Effect of a near-cathode sheath on heat transfer in high-pressure arc plasmas

Abstract

Numerical simulation of a high-pressure arc discharge has been performed with a self-consistent modelling of most of the components, including the electrodes, and the interactions between them. In particular, the arc column and the cathodic part of the discharge are simulated by means of a two-temperature hydrodynamic model and of a model of nonlinear surface heating, respectively. Simulation results are given for a free-burning arc in atmospheric-pressure argon in the range of arc currents from 10 to 200 A. It is found that the electric power deposited into the near-cathode layer is transported not only to the cathode but also to the arc column, an effect that cannot be described by the local thermodynamic equilibrium (LTE) model.

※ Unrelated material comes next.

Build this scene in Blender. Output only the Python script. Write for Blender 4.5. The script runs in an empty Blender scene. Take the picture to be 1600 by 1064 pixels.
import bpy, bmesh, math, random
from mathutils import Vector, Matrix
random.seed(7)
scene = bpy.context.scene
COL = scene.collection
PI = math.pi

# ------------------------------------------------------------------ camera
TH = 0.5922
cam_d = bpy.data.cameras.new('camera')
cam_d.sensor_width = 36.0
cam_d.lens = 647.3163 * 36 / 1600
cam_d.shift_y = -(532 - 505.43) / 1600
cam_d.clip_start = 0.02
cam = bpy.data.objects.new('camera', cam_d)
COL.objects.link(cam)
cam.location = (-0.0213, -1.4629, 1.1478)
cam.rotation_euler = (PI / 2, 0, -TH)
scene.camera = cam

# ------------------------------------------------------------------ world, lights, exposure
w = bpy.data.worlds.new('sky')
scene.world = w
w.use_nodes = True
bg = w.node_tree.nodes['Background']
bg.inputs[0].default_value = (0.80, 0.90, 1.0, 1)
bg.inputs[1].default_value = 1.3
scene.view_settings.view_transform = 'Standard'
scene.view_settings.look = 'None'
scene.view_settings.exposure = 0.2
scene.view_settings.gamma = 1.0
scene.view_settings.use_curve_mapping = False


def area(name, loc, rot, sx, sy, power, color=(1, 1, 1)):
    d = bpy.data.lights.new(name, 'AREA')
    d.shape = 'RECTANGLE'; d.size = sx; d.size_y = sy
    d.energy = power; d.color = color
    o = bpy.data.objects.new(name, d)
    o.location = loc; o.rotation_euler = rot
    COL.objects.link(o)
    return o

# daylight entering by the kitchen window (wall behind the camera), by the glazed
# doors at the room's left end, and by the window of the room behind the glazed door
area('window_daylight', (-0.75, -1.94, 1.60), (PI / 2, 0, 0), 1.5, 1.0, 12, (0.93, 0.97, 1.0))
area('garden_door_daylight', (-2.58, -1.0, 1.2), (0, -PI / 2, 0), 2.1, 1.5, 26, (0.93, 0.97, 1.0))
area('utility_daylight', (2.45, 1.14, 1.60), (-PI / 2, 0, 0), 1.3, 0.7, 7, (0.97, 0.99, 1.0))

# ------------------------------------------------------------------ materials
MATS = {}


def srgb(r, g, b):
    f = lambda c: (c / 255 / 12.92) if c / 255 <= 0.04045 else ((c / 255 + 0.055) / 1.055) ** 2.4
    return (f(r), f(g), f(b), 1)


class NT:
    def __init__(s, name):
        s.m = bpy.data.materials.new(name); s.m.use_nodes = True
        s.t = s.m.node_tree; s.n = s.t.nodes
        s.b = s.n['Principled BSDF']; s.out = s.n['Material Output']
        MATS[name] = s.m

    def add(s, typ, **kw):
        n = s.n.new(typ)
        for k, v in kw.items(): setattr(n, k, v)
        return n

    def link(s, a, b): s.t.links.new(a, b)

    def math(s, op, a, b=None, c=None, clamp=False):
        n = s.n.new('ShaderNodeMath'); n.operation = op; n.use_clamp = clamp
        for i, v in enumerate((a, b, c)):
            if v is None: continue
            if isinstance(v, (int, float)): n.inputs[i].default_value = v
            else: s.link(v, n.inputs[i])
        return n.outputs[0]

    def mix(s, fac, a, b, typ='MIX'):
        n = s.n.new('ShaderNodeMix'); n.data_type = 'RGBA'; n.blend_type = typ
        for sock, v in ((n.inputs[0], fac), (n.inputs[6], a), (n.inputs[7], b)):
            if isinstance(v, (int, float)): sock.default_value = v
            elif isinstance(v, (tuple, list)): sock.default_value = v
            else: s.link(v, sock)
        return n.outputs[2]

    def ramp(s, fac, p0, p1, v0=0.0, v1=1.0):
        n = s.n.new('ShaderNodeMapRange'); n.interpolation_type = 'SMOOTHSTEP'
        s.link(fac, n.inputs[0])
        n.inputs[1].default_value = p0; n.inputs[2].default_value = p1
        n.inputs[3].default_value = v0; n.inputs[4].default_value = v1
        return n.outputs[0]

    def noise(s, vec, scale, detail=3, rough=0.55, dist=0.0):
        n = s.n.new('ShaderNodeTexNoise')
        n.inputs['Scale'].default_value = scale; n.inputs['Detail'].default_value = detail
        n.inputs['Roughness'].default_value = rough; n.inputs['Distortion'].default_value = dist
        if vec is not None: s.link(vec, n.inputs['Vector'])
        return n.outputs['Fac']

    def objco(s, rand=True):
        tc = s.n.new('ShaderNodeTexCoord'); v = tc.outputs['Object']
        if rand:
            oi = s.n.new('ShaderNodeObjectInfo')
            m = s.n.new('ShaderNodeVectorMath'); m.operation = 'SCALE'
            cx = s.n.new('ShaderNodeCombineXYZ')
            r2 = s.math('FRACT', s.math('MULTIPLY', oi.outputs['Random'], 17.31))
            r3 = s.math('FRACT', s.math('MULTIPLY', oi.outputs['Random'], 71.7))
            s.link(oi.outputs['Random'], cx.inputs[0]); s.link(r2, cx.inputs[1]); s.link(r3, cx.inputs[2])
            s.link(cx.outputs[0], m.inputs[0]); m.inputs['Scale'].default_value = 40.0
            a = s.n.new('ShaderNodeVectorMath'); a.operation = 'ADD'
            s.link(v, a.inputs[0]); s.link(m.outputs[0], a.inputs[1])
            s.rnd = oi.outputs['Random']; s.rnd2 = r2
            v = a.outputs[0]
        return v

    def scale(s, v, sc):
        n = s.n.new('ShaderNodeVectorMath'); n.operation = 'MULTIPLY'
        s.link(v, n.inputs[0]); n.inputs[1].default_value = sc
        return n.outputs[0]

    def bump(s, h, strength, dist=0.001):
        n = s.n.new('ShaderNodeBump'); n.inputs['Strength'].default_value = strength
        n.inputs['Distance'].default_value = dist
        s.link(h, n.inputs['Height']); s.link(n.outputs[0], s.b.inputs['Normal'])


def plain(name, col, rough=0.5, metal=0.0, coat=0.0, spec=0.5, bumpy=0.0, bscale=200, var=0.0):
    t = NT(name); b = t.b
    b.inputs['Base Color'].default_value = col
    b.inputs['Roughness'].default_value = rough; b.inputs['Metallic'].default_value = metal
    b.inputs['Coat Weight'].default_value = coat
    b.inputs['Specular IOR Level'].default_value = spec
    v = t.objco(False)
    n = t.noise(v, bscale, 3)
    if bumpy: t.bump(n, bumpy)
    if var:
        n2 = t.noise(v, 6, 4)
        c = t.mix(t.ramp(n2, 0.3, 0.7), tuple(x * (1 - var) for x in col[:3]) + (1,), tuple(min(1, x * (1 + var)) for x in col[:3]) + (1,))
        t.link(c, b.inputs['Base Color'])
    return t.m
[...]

The electron enthalpy transport substantially exceeds the net contribution of thermal conduction by the electrons and heavy particles and is thus the dominating mechanism of energy transfer from the near-cathode layer to the arc column. The predicted gas temperatures along the arc axis in the arc column using the LTE model are much higher than the calculated electron and heavy-particle temperatures (∼1000–2000 K or higher) under the same operation conditions using the non-equilibrium model with the consideration of the near-cathode sheath for the cases studied in the present paper. Studies on the influences of the cathode shapes and metal vapour contaminations on the arc characteristics will be conducted in future work.